Do some research...interacial marrages, homosexual partners trying to raise kids, a family of followers of a minority religion liveinging among families of majority ones...there are tons of modern examples to generate ideas from.

For example lets say the story revolves around a interacial couple (although to be fair interacial marrages are far more tolerated today then they were as recently as the 1970s) say a black man and white woman moveing into a fairly upscale nieghborhood...maybe thier intolerant nieghbors simply shun the family, don't come over to greet them, avoid them at all costs...and maybe those liveing next door call the police and the merest hint that the TV is possably too loud or some other agrivateing activity the intolorant nieghbors become hyper sensitive to.

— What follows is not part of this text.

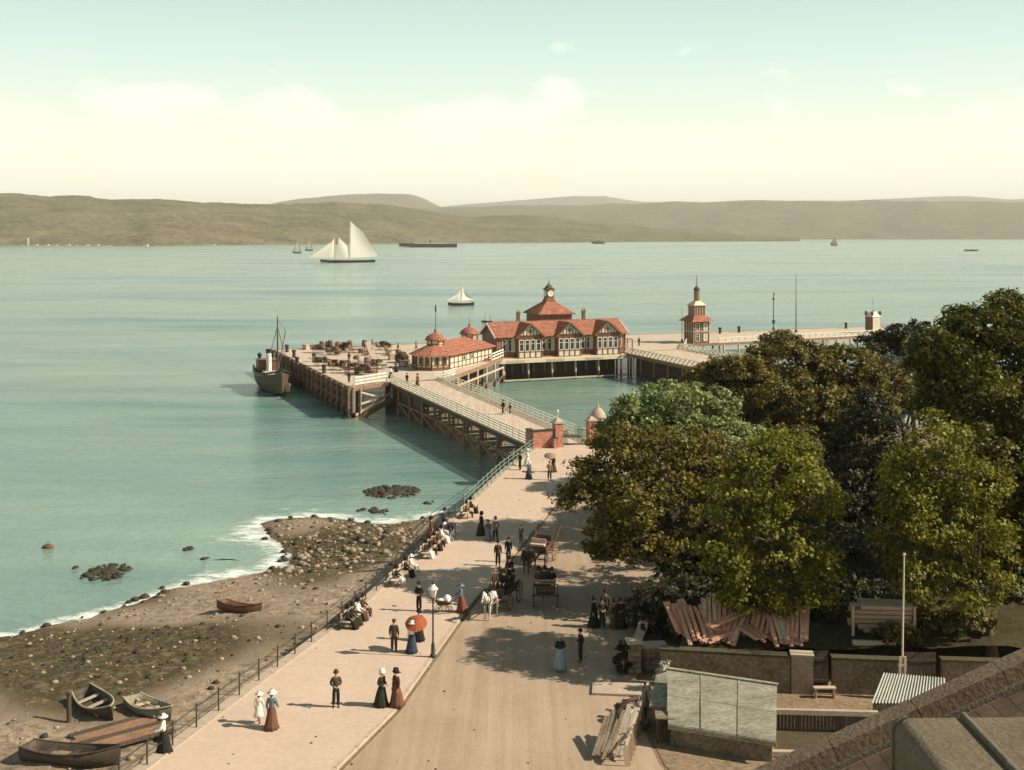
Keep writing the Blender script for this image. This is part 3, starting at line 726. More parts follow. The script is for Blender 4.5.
# ------------------------------------------------------------------ main gangway to the promenade
gw = thing('gangway', 'long planked gangway with white railings from the promenade gate to the pier head', 'gangway', (-5, 150, 0))
GINV = Matrix.Translation((5, -150, 0))
L0 = Vector((2.4, 124.3, 4.05)); R0 = Vector((9.2, 127.0, 4.05)); C3 = Vector((C_.x, C_.y, DZ - 0.006)); R3 = Vector((R1.x, R1.y, DZ - 0.006))
part(MB().extr([L0, R0, R3, C3], (0, 0, -0.2)), 'deck', M_gdeck, gw, GINV)
part(railing_mb([L0 + VV * 0.8 + U * 0.15, C3 + U * 0.15], 1.15, (0.22, 0.52, 0.82, 1.12), 0.12, 1.9, 0.1), 'railing', M_white, gw, GINV)
part(railing_mb([R0 + VV * 0.6 - U * 0.15, R3 - U * 0.15], 1.2, (0.12, 0.45, 0.8, 1.15), 0.11, 1.75, 0.08), 'railing', M_white, gw, GINV)
sb = MB()
for f in (0.02, 0.25, 0.5, 0.75, 0.98):
    sb.beam(L0 + (R0 - L0) * f + Vector((0, 0.3, -0.55)), C3 + (R3 - C3) * f + Vector((0, -0.2, -0.45)), 0.35, 0.5)
part(sb, 'girder', M_wooddark, gw, GINV)
for i in range(9):
    f = 0.10 + 0.104 * i
    pl = L0 + (C3 - L0) * f; pr = R0 + (R3 - R0) * f; tz = pl.z - 0.6
    tb = MB(); d = (pr - pl).normalized()
    for s_ in (0.03, 0.35, 0.68, 0.97):
        p = pl + (pr - pl) * s_; tb.tube((p.x, p.y, -1.5), (p.x, p.y, tz), 0.19, 0.19, 8)
    for z in (0.5, 2.0): tb.beam((pl.x, pl.y, z), (pr.x, pr.y, z), 0.2, 0.3)
    if i % 2 == 0: tb.beam((pl.x, pl.y, 0.6), (pr.x, pr.y, tz - 0.1), 0.18, 0.26)
    else: tb.beam((pl.x, pl.y, tz - 0.1), (pr.x, pr.y, 0.6), 0.18, 0.26)
    if i < 8:
        p2 = L0 + (C3 - L0) * (f + 0.104)
        tb.beam((pl.x, pl.y, 0.55), (p2.x, p2.y, 2.1), 0.16, 0.26); tb.beam((pl.x, pl.y, 2.0), (p2.x, p2.y, 2.0), 0.16, 0.24)
    part(tb, 'trestle', M_wood, gw, GINV)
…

now there are many ways to dramaticly build then resolve the issue

...maybe a house down the street gets burglerised and the intolerant nieghborhood all think the interacial couple had something to do with it (nieghbors reluctance to let go of racial stereotypes acts as an antagonist)

...maybe a more openminded family down the street becomes friendly, and thier intolerant nieghbors begin to spread rumors of infidelity that come back to affect the interacial couple in some way (personnel fears and insecurities in the relationship act as antagonist)

...maybe a child of a nieghbor gets hurt, and the interacial couple does nothing to help as they incorrectly fear the child is acting inorder to taunt them (possable false suspision the nieghbors are intolerant acts as antagonist)

really lots of ways to do this without putting all your antagonistic eggs in one basket.

just remember its realy only those "how to write books" that suggest an antagonist is a character acting in opposition...in the critical literary world, the antagonist can be anything from ones own thoughts, to vast armadas of warships, to even the existance of life itself.